### Material
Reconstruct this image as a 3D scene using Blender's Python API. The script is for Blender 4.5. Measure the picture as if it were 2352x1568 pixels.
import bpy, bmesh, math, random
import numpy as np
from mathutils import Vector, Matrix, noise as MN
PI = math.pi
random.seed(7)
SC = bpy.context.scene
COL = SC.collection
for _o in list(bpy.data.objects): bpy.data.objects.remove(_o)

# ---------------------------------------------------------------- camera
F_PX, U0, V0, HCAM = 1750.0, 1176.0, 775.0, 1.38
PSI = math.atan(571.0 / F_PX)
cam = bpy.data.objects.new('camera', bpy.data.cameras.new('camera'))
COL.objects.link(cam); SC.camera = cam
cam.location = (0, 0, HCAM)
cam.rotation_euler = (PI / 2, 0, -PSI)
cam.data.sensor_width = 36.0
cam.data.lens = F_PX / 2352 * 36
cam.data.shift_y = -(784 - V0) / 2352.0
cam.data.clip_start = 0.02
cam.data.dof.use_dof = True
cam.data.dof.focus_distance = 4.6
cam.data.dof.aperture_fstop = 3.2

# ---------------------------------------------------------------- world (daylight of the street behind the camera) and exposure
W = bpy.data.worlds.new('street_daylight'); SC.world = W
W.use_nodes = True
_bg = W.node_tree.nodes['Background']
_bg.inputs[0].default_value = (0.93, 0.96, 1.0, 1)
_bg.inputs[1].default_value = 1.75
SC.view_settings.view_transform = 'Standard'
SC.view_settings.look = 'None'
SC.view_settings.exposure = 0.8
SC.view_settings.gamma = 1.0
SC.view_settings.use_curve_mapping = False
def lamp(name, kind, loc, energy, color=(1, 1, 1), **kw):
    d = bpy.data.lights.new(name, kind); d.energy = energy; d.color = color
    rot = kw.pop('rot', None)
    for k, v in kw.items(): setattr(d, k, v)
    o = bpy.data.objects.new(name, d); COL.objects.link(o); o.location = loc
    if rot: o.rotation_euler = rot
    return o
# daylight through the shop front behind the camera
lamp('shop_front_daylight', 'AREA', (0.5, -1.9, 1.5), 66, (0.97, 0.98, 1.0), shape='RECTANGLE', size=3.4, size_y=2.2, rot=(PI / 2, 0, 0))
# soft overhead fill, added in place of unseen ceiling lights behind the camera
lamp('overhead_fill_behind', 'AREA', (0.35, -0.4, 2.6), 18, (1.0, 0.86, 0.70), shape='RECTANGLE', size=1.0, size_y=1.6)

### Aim
Which lines contain "scene"? Copy each of them.

### Exercise result
Reconstruct this image as a 3D scene using Blender's Python API. The script is for Blender 4.5. Measure the picture as if it were 2352x1568 pixels.
SC = bpy.context.scene